L’évaluation de ces projets se ferait en deux temps. D’abord, une première consultation permettrait de déterminer leur conformité avec cette stratégie.

Ensuite, l’Agence d’évaluation environnementale et la nouvelle Commission canadienne sur le transport de l’énergie procéderaient à l’évaluation environnementale et technique.

Cette commission devrait tenir de vastes consultations qui tiendraient compte des connaissances autochtones.
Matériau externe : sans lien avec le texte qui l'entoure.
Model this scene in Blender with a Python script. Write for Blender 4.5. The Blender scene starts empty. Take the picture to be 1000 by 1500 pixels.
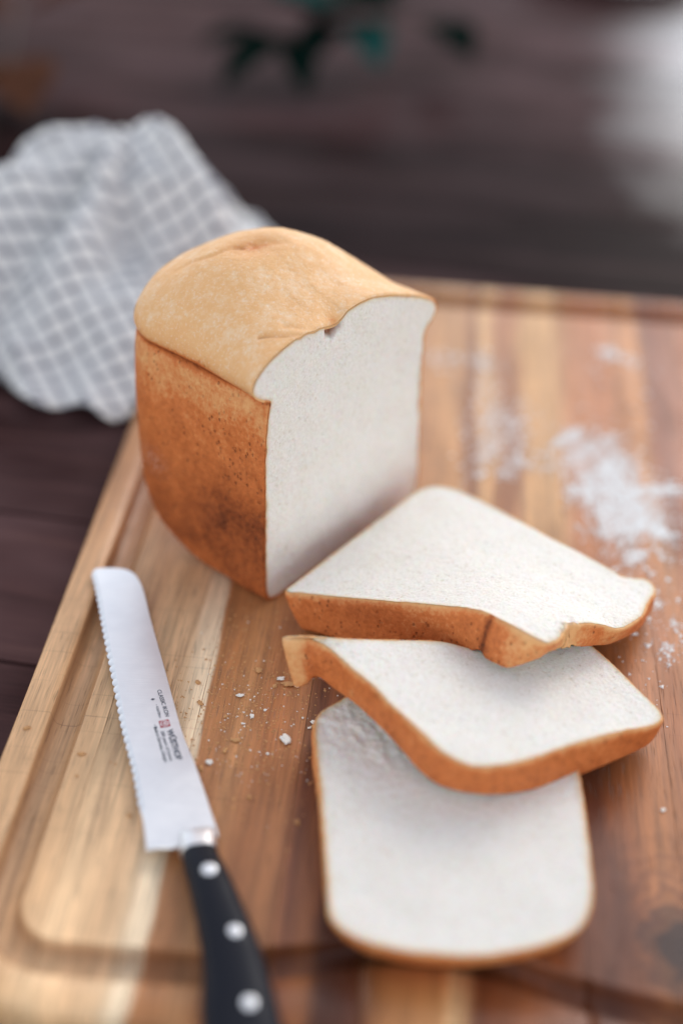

Ses membres n’auraient plus l’obligation de résider à Calgary comme c’est le cas présentement pour l’ONÉ, ce qui alimente la perception que l’organisme est trop proche de l’industrie pétrolière.

Parallèlement, le comité d’experts recommande la création de l’Agence canadienne de l’information sur l’énergie, dont le rôle serait de fournir des données au gouvernement et au public.

«Ce que nous avons entendu, c’est que plusieurs personnes ont la perception que ces données sont biaisées parce qu’elles sont orientées vers les combustibles fossiles et que jamais dans les études il n’y aurait d’information sur les changements climatiques», a souligné Hélène Lauzon.

Le comité d’experts souligne qu’il n’existe pas à l’heure actuelle d’organisme central d’information sur l’énergie.

«Nous souhaitons que l’ensemble de nos recommandations soient prises en compte parce que si on veut rétablir la confiance du public, améliorer la transparence, s’assurer de l’indépendance des commissaires, accroître la sécurité de la population, elles sont toutes intimement reliées», a fait valoir Mme Lauzon.

Éliminer l’ONÉ?

Le ministre Carr ne s’est pas engagé à respecter l’ensemble des 26 recommandations du comité, affirmant qu’il aurait à faire «des choix difficiles».

«Je n’ai pas vu de recommandations (sur l’élimination de l’ONÉ) d’aucun des comités d’experts», a-t-il dit.

En avril, un autre comité d’experts mandaté par la ministre fédérale de l’Environnement, Catherine McKenna, pour restaurer la confiance du public recommandait de retirer les évaluations environnementales de l’ONÉ.

«Dans une situation comme celle-ci, il faut étudier les pratiques exemplaires ici et ailleurs», a-t-il ajouté, en remerciant le comité d’experts pour ses judicieux conseils.

La chef du Parti vert, Elizabeth May, est en désaccord avec l’interprétation du ministre.

«Vous pouvez dire que le comité d’experts recommande de conserver l’ONÉ en changeant complètement son nom, en le déménageant à Ottawa et en apportant des améliorations à son mandat», a-t-elle ironisé, tout en saluant les recommandations.

«C’est un rapport étoffé qui a tenu compte des commentaires des Canadiens partout au pays et qui vise à la fois à restaurer la confiance du public et de l’industrie dans le processus d’évaluation des projets», a-t-elle dit.

Le chef du Nouveau Parti démocratique (NPD), Thomas Mulcair, estime que le rapport est un pas dans la bonne direction, particulièrement en ce qui a trait à la consultation des peuples autochtones et à la prise en compte des changements climatiques.

«C’est très clair qu’on veut mettre fin au système actuel, et il fallait y mettre fin parce que le public n’avait plus confiance», a-t-il affirmé, se disant préoccupé par l’interprétation que le ministre Carr a fait du rapport.

En 2012, le gouvernement Harper avait confié les évaluations environnementales des projets d’oléoduc et de gazoduc à l’ONÉ. L’organisme gouvernemental doit étudier le projet d’oléoduc Énergie Est.

Greenpeace demande au gouvernement de carrément retirer l’évaluation du projet Énergie Est des mains de l’ONÉ.

«Ce rapport confirme qu’il y a une crise de confiance envers l’ONÉ et qu’elle ne pourra pas être résolue par les changements mineurs qui ont été apportés à l’évaluation du projet Énergie Est», a souligné le porte-parole de l’organisation écologiste, Patrick Bonin.

«Le gouvernement Trudeau favorise les pétrolières et va à l’encontre de l’intérêt du public quand il laisse à l’ONÉ la responsabilité d’évaluer Énergie Est alors que l’organisme n’a plus de crédibilité et n’a plus la confiance de la population.»